Ground 3 - Error in concluding that the conduct of the appeal was reasonable despite failure to carry out a full investigation into comparable cases of black and white officers
Ground 4 - Failure to make findings in comparable cases rendered the dismissal unfair
"34. I consider that all industrial tribunals would be wise to heed the warning of Waterhouse J, giving the judgement of the employment appeal tribunal in Hadjioannou v Oral Casinos Ltd where in paragraph 25 he said:
'We accept that analysis by counsel for the respondents of the potential relevance of arguments based on disparity. We should add, however, as counsel has urged upon us, that industrial tribunals would be wise to scrutinise arguments based upon disparity with particular care. It is only in the limited circumstances that we have indicated that the argument is likely to be relevant, and there will not be many cases in which the evidence supports the proposition that there are other cases which are truly similar, or sufficiently similar, to afford an adequate basis for the argument. The danger of the argument is that a tribunal maybe led away from a proper consideration of the issues raised by s.57(3) of the Act of 1978. The emphasis in that section is upon the particular circumstances of the individual employee's case. It would be most regrettable if tribunals or employers were to be encouraged to adopt rules of thumb, or codes, for dealing with industrial relations problems and, in particular, issues arising when dismissal is being considered. It is of the highest importance that flexibility should be retained, and we hope that nothing that we say in the course of our judgement will encourage employers or tribunals to think that a tariff approach to industrial misconduct is appropriate.

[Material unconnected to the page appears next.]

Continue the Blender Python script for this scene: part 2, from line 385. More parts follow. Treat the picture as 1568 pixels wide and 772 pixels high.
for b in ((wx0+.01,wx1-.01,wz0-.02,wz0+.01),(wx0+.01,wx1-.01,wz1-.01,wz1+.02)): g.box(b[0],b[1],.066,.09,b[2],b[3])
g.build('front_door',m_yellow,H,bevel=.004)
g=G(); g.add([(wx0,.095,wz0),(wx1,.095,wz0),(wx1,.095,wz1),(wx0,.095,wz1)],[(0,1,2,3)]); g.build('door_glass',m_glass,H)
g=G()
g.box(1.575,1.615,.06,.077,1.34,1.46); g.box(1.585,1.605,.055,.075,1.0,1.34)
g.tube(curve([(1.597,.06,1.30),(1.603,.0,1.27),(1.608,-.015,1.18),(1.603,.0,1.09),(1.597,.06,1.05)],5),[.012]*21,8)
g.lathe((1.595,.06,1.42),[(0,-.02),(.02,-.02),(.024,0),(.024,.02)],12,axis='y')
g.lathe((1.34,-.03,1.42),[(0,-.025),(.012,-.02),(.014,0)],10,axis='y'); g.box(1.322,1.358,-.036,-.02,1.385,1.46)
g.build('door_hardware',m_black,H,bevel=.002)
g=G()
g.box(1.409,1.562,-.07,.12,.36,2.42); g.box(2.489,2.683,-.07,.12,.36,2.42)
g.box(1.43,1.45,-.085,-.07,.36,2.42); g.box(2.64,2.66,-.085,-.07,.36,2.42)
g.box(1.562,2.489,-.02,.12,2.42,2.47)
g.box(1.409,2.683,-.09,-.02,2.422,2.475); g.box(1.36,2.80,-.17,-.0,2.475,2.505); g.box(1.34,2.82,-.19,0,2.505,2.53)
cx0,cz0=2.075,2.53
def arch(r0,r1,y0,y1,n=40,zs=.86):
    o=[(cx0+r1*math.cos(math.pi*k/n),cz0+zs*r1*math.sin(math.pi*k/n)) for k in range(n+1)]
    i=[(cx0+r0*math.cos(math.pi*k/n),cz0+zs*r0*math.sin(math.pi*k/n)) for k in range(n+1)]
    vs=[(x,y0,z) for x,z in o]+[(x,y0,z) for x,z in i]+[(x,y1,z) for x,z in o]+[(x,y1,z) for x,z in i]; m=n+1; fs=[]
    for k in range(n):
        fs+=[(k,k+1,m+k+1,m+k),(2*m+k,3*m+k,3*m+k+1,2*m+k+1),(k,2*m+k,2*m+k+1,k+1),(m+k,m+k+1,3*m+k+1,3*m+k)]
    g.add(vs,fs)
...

One has only to consider for a moment the dangers of the tariff approach in other spheres of the law to realise how inappropriate it would be to import it into this particular legislation.'
35. I would endorse the guidance that ultimately the question for the employer is whether in the particular case dismissal is a reasonable response to the misconduct proved. if they employer has an established policy applied for similar misconduct, it would not be fair to change the policy without warning. if the employer has no established policy but has on other occasions dealt differently with misconduct properly regarded as similar, fairness demands that he should consider whether in all the circumstances, including the degree of misconduct proved, more serious disciplinary action is justified."